- **EXERCISE PROMPT**
Pull out every line in the data that has the string "Blender" in it.
## begin RECORDS FOR THIS EXERCISE
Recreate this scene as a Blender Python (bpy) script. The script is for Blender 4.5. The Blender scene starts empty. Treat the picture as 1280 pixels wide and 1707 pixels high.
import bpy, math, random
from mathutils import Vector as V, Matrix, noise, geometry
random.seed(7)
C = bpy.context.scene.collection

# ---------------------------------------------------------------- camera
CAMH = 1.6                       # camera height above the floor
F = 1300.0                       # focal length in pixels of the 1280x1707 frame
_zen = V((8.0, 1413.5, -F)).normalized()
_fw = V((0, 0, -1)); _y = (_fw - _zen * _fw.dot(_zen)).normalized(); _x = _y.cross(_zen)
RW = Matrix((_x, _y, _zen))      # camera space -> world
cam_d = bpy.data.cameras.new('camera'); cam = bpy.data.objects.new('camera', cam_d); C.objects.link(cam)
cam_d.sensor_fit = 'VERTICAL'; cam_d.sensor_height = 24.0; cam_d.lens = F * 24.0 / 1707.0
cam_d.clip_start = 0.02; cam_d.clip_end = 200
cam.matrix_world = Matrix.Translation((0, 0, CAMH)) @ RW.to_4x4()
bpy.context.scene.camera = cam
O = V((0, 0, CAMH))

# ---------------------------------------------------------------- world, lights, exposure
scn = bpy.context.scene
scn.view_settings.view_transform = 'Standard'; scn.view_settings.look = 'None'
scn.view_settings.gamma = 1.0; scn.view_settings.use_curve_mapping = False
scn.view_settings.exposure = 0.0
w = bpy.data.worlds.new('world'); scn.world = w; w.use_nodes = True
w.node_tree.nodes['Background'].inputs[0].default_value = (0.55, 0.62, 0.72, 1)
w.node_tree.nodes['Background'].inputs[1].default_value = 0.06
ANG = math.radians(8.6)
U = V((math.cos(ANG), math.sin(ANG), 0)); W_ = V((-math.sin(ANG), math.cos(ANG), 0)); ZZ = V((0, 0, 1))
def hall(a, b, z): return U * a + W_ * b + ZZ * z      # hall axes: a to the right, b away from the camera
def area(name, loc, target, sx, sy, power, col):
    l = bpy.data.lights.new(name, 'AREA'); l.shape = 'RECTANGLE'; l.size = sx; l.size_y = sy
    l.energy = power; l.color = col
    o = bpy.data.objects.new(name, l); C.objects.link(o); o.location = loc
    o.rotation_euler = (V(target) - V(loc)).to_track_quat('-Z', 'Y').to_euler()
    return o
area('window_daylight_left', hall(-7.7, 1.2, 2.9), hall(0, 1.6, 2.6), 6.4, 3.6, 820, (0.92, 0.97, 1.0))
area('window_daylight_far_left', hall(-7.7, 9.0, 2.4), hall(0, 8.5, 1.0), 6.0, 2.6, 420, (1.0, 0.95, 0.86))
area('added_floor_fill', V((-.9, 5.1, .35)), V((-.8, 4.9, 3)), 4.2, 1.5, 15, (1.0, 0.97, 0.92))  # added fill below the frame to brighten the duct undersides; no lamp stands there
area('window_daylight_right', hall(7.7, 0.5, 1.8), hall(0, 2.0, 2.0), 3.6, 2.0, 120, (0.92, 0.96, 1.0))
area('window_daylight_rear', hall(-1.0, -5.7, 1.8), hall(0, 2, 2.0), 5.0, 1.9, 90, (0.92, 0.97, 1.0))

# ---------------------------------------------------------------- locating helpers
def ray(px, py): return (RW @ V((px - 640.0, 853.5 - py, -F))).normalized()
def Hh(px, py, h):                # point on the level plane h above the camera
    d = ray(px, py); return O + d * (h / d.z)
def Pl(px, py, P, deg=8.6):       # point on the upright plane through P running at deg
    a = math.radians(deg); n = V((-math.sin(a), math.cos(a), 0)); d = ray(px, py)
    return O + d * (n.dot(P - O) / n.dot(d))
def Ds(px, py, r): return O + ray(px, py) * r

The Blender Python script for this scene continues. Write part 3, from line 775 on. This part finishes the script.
## end RECORDS FOR THIS EXERCISE
- **TASK ANSWER**
Recreate this scene as a Blender Python (bpy) script. The script is for Blender 4.5. The Blender scene starts empty. Treat the picture as 1280 pixels wide and 1707 pixels high.
The Blender Python script for this scene continues. Write part 3, from line 775 on. This part finishes the script.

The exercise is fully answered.